Naturally, catfish bait needs to be what catfish love to eat. Catfish are scavengers and that means that they are omnivores too – they will eat both animal and plant matter. As an angler, that gives you great flexibility when it comes to bait. Some of the most commonly used bait is live perch, shad, crawfish, worms, minnows, grasshoppers, chicken liver, stink baits, night crawlers, marshmallows and small frogs.
Catfish seem to prefer live bait, and since they have a keen sense of smell, its advisable that you use smelly bait too. Worms are excellent, the ones that you dig up in your garden. Catfish love them and you’ll find that a lot of people use garden worms as catfish bait for a good catch. It saves you the cost of buying mini-crawlers from bait shops – just do a little digging in the wet earth in your garden.
Catfish will also eat shrimp and small prawns, so if you can get hold of these, you have excellent bait. If the prawns are rather large, you can cut them into smaller pieces, just not too small. You can sometimes use them with the shells still attached and be able to make a catch, but it’s advisable to remove the shells. The best thing to do after you buy your prawns or shrimp is to soak them in a little fish oil so that they get a pungent odor.
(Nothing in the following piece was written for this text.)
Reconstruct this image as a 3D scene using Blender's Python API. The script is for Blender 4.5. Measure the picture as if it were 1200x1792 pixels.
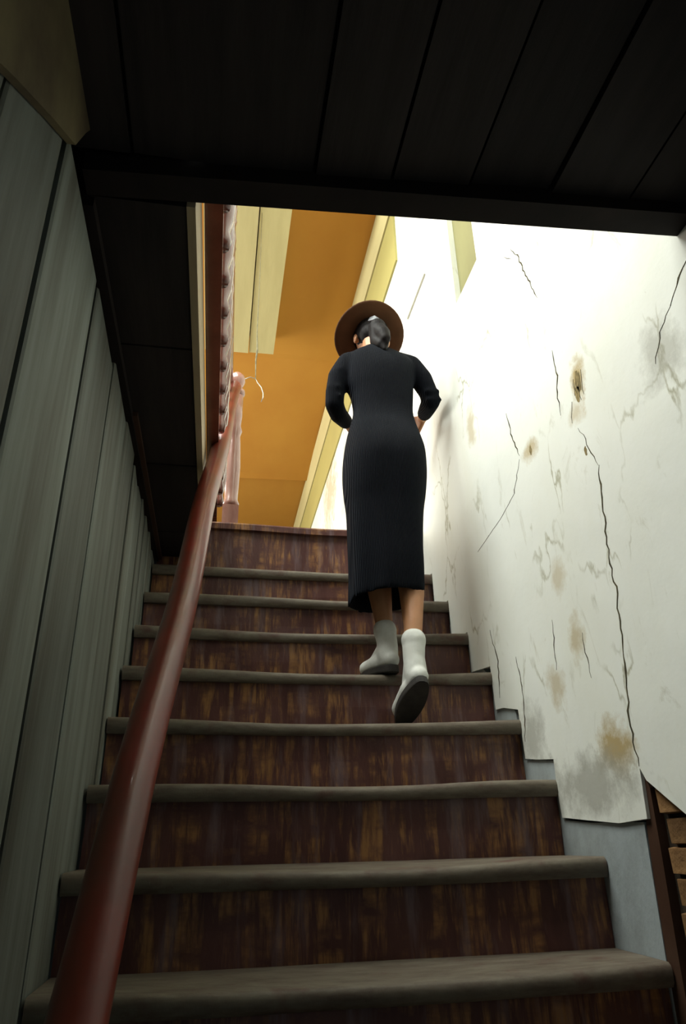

You don’t have to buy catfish bait all the time if you don’t have worms in your garden; you can make home-made bait and it will still work just as well. All you need is a few spoons of peanut butter, crushed cornflakes and frosted flakes mixed together. The oil that the mix releases will help attract the catfish. It also allows you to catch small catfish if that’s what you’re after. If you have sweet corn, it will work too. Just hook a few pieces of the corn on to the bait, wrap the bait with bread and then release into the water. The smell of sweet corn will attract the fish, though you’ll only be able to catch the big kind with this kind of bait. Equally good is cheese. Naturally, it has an odor, so the fish will go for it.
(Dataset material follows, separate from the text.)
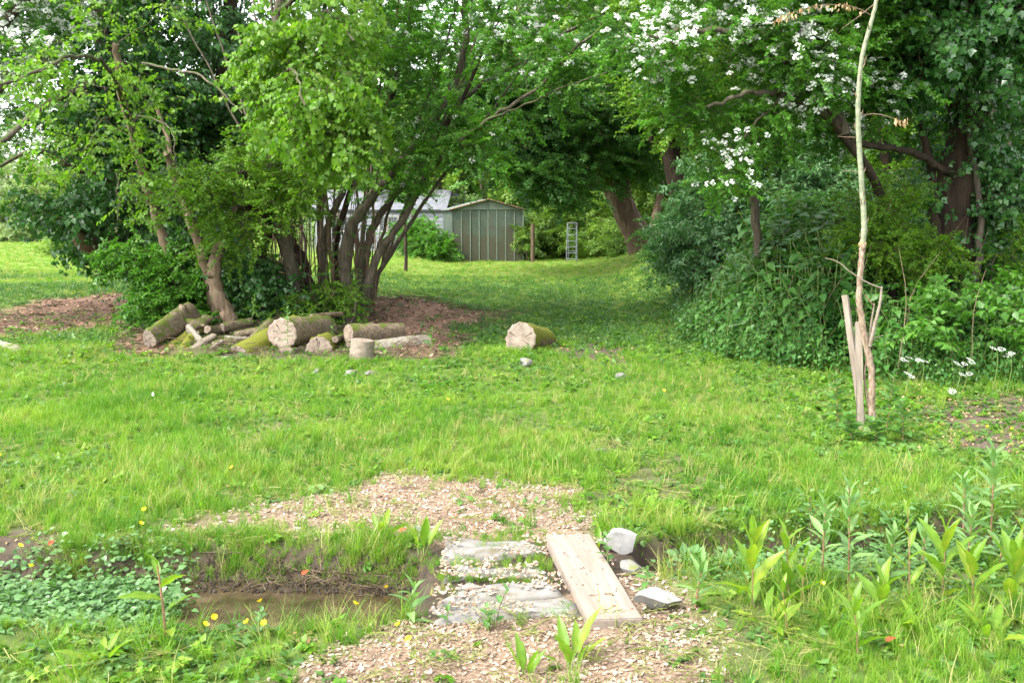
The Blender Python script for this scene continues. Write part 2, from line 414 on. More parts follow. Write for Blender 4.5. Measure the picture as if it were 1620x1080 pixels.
tag(ground, 'grassy ground with worn path and a narrow ditch', kind='structure')

def water_mat():
    m, N, L = nodes('murky_water')
    tc = N.new('ShaderNodeTexCoord')
    n = N.new('ShaderNodeTexNoise'); n.inputs['Scale'].default_value = 7; n.inputs['Detail'].default_value = 6; L.new(tc.outputs['Object'], n.inputs['Vector'])
    r = ramp(N, [(.35, (.022, .016, .009)), (.55, (.055, .040, .023)), (.72, (.10, .075, .046))]); L.new(n.outputs['Fac'], r.inputs[0])
    p = N.new('ShaderNodeBsdfPrincipled'); L.new(r.outputs[0], p.inputs['Base Color']); p.inputs['Roughness'].default_value = .04; p.inputs['IOR'].default_value = 1.33
    p.inputs['Specular IOR Level'].default_value = .5
    n2 = N.new('ShaderNodeTexNoise'); n2.inputs['Scale'].default_value = 30; n2.inputs['Detail'].default_value = 2; L.new(tc.outputs['Object'], n2.inputs['Vector'])
    bp = N.new('ShaderNodeBump'); bp.inputs['Strength'].default_value = .12; bp.inputs['Distance'].default_value = .003
    L.new(n2.outputs['Fac'], bp.inputs['Height']); L.new(bp.outputs[0], p.inputs['Normal'])
    o = N.new('ShaderNodeOutputMaterial'); L.new(p.outputs[0], o.inputs[0])
    return m
mb = MB(); xs = np.linspace(-6, 5, 60); V = []; 
for x in xs:
    yc, w = np.interp(x, DITCH_X, DITCH_Y), np.interp(x, DITCH_X, DITCH_W)
    V += [(x, yc - 1.5 * w, WATER_Z), (x, yc + 1.5 * w, WATER_Z)]
mb.add(V, [[2 * k, 2 * k + 2, 2 * k + 3, 2 * k + 1] for k in range(59)])
tag(mb.obj('stream_water', water_mat()), 'shallow brown water standing in the ditch', kind='structure')

# ---------------------------------------------------------------- leaves, sprays and scattering
def leaf_geo(L_, W, prof=((0, .0), (.3, 1), (.65, .75), (1, 0)), fold=.18, curl=.15, teeth=0):
    """one leaf along +X, root at the origin, normal +Z; returns V, F (tris and quads)"""
    V, F = [], []
    n = len(prof)
    for t, w in prof:
        z = -curl * L_ * t * t
        hw = .5 * W * w
        V += [(t * L_, hw, z + fold * hw), (t * L_, 0, z), (t * L_, -hw, z + fold * hw)]
    for k in range(n - 1):
        a = 3 * k
        if prof[k][1] == 0: F += [[a + 1, a + 4, a + 3], [a + 1, a + 5, a + 4]]
        elif prof[k + 1][1] == 0: F += [[a, a + 1, a + 4], [a + 1, a + 2, a + 4]]
        else: F += [[a, a + 1, a + 4, a + 3], [a + 1, a + 2, a + 5, a + 4]]
    return np.array(V), F
def place(V, pos, yaw=0, pitch=0, roll=0, s=1):
    return (V * s) @ rotm(roll, pitch, yaw).T + np.array(pos)
BROAD = ((0, 0), (.18, .95), (.5, .95), (1, 0))
OVATE = ((0, 0), (.3, 1), (1, 0))
THREE = ((0, 0), (.22, .55), (.34, 1.0), (.55, .55), (1, 0))
def spray(name, n, ll, lw, mats, prof=OVATE, spread=(35, 75), droop=20, jit=.03, twig=.008, seed=0, bunch=1, curl=.2, fold=.2, tail=0.15, tilt=18):
    rg = random.Random(seed); mb = MB()
    bow = rg.uniform(-.1, .1)
    ts = [tail + (1 - tail) * (k + rg.random() * .6) / (n) for k in range(n)]
    for k, t in enumerate(ts):
        side = 1 if k % 2 else -1
        base = np.array([t, bow * math.sin(t * 3), -.12 * t * t])
        for b in range(bunch):
            yaw = side * R(rg.uniform(*spread)) if k < n - 1 else R(rg.uniform(-15, 15))
            if bunch > 1: yaw = R(rg.uniform(-150, 150))
            s = rg.uniform(.65, 1.15)
            V, F = leaf_geo(ll * s, lw * s, prof, fold, curl)
            off = np.array([rg.gauss(0, jit), rg.gauss(0, jit) + side * jit, rg.gauss(0, jit)])
            mb.add(place(V, base + off, yaw, R(droop + rg.gauss(0, 18)), R(rg.gauss(0, tilt))), F, 0, rg.random())
    if twig: tube(mb, [(0, 0, 0), (.5, bow * math.sin(1.5), -.03), (1, bow * math.sin(3), -.12)], [twig, twig * .7, twig * .3], 3, 1, cap=False)
    return mb.mesh(name, mats)
def protos(name, meshes):
    c = bpy.data.collections.new(name)
    for k, me in enumerate(meshes):
        c.objects.link(bpy.data.objects.new('%s_%s' % (name, 'abcdefghij'[k]), me))
    return c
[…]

Use your imagination to develop catfish bait recipes – so long as they are of the right size and have an odor, you can only be limited by how far you think about it. Since fish use their sense of smell much more than they do their sense of sight, you can use whatever you like. And also, since catfish are omnivorous and not picky eaters, it means that pretty much anything in your kitchen, so long as it’s made to attract them, will get you a good catch.